Architecturally, it seems a mix of brutalism and a kind of stilted, controlled art deco. I have a feeling it’s more modern than it’s appearance belies.

Does anyone know anything about it or who the architect was? It’s quietly stunning.

March 4th – I came through Acocks Green today, a place I haven’t visited for a while. I love the sleepy, suburban Metroland feel to the backstreets, the Art-Deco townhouse terraces mingling with much older cottages from a more bucolic history. On the corner verge, a roadside flowerbed, planted with polyanthus and miniature daffodils.

I’m sure there’s an aspidistra in one of these front rooms. I hope they keep flying it.

July 11th – Acocks Green. I’ve discovered that taking the train to here, rather than Tyseley, rewards me with a nicer ride to my destination. Tyseley is very, very industrial, yet bordering it is a perfect, interwar Metroland of Victorian and Art Deco townhouses, on wooded, somnambulant streets. There is great, but modest architecture in these backways, and little traffic. The sun came through this morning, and lit the whole thing up – it felt like I was in an episode of Mr. Ben, or possibly ‘Keep the Aspidistra Flying’ – I couldn’t make my mind up which was more applicable. A lovely place. I think I’m in love.

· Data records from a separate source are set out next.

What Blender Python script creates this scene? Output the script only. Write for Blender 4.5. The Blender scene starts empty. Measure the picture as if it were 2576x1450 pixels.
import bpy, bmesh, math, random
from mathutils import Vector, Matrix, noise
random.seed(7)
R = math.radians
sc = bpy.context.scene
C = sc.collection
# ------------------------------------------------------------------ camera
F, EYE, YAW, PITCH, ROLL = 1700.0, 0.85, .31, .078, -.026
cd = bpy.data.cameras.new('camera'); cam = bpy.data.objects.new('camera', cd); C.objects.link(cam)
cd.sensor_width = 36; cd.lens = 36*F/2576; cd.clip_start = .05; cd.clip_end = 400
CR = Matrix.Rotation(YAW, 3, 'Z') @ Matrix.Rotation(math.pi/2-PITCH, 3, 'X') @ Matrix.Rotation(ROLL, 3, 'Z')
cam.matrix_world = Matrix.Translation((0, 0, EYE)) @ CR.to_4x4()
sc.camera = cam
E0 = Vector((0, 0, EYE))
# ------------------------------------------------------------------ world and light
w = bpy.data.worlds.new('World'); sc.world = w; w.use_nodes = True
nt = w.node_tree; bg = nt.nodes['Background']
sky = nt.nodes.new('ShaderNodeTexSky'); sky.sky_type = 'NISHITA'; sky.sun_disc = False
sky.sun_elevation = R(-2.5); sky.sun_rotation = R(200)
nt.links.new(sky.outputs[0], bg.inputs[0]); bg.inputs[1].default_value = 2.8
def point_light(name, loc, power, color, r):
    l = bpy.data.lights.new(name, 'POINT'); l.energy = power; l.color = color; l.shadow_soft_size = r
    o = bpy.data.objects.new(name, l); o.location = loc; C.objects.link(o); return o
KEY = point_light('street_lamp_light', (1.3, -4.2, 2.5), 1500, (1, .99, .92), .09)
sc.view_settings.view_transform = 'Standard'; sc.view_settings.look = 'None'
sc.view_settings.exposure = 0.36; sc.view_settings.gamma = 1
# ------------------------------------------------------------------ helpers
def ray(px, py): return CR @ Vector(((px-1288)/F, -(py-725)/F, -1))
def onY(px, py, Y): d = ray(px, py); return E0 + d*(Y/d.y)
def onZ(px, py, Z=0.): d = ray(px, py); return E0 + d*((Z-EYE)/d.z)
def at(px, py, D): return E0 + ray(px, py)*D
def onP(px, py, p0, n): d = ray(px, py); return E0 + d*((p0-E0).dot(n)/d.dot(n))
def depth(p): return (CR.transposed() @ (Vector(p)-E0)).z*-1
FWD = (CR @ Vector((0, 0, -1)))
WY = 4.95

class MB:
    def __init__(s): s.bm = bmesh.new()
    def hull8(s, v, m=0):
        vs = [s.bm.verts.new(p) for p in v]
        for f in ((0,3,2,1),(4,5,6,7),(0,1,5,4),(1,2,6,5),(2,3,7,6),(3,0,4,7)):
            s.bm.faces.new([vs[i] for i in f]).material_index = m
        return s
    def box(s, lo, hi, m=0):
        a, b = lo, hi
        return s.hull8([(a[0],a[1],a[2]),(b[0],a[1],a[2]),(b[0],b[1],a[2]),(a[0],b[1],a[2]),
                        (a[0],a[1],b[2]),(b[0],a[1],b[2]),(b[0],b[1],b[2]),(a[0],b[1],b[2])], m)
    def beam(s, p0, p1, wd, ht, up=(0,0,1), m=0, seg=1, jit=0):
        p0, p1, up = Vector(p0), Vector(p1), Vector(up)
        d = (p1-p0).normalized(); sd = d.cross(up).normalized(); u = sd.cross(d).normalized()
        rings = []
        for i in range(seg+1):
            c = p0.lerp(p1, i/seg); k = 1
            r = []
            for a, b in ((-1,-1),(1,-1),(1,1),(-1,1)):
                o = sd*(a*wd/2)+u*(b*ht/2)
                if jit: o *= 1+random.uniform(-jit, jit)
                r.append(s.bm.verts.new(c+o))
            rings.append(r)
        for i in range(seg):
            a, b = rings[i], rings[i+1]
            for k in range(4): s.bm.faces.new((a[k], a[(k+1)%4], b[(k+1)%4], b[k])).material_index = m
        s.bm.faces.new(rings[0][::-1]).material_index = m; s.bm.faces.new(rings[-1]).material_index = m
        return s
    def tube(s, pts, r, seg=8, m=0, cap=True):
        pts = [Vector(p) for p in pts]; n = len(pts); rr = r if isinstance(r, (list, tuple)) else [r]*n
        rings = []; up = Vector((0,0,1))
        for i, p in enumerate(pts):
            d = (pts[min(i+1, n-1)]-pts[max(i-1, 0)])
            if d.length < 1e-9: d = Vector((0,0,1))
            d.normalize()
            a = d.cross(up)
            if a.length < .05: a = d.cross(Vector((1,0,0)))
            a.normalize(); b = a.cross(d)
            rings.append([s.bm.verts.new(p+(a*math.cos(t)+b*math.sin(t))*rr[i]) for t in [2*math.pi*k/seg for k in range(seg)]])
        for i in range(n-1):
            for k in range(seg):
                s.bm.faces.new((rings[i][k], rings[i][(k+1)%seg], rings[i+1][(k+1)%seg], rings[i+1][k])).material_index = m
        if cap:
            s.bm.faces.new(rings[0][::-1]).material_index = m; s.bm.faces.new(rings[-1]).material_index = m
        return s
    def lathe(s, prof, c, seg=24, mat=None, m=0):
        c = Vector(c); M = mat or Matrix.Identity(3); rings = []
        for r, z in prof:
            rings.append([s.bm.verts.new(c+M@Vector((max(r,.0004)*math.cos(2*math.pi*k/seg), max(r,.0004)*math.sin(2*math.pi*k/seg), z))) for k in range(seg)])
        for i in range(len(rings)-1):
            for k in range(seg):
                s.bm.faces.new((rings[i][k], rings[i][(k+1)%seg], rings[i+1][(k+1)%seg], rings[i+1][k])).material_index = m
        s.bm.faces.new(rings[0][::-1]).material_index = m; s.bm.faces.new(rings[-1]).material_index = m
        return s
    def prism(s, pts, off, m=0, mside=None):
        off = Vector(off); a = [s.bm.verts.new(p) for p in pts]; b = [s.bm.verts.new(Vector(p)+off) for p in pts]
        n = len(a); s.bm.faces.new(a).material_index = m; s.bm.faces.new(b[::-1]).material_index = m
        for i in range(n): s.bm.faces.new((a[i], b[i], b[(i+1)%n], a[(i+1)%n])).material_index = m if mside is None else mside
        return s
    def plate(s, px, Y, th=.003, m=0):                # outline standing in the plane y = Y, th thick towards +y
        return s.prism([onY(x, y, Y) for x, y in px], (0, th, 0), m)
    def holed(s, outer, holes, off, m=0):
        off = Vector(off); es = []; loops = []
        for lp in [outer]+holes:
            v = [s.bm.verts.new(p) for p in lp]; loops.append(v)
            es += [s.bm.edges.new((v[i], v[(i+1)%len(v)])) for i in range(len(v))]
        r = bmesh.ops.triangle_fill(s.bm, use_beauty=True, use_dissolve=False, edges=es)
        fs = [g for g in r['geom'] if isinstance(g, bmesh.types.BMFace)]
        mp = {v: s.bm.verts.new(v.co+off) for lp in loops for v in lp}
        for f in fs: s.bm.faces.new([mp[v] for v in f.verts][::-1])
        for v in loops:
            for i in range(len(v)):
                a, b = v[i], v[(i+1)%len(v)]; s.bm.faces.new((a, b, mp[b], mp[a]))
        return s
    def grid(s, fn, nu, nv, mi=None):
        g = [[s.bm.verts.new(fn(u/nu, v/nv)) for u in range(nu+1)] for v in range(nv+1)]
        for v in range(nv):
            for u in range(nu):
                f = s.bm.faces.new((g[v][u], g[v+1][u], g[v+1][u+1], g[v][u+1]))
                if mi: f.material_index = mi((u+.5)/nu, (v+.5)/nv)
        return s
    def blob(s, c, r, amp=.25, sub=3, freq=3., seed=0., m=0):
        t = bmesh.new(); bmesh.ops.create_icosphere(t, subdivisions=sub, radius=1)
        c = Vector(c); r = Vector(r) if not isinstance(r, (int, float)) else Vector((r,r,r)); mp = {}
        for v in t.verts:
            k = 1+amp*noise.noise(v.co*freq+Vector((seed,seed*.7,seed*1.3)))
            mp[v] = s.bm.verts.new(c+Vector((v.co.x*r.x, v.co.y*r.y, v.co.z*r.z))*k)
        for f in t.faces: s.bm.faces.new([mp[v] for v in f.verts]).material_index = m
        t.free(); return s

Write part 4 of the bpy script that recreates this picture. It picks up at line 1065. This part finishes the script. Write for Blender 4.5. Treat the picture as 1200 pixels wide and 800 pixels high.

April 28th – The Sandhills Pumping Station – built by the private concern of The South Staffordshire Waterworks Company in 1935 – still pumps fresh water to this day from two 400 foot deep boreholes drilled into the bunter pebble beds under Springhill. This station – and others like it dotted throughout our area – are handsome period pieces of civic architecture that speak of a better, more socially aware time, when the supply of basic services like clean water was seen as a noble activity and not a purely profit driven enterprise.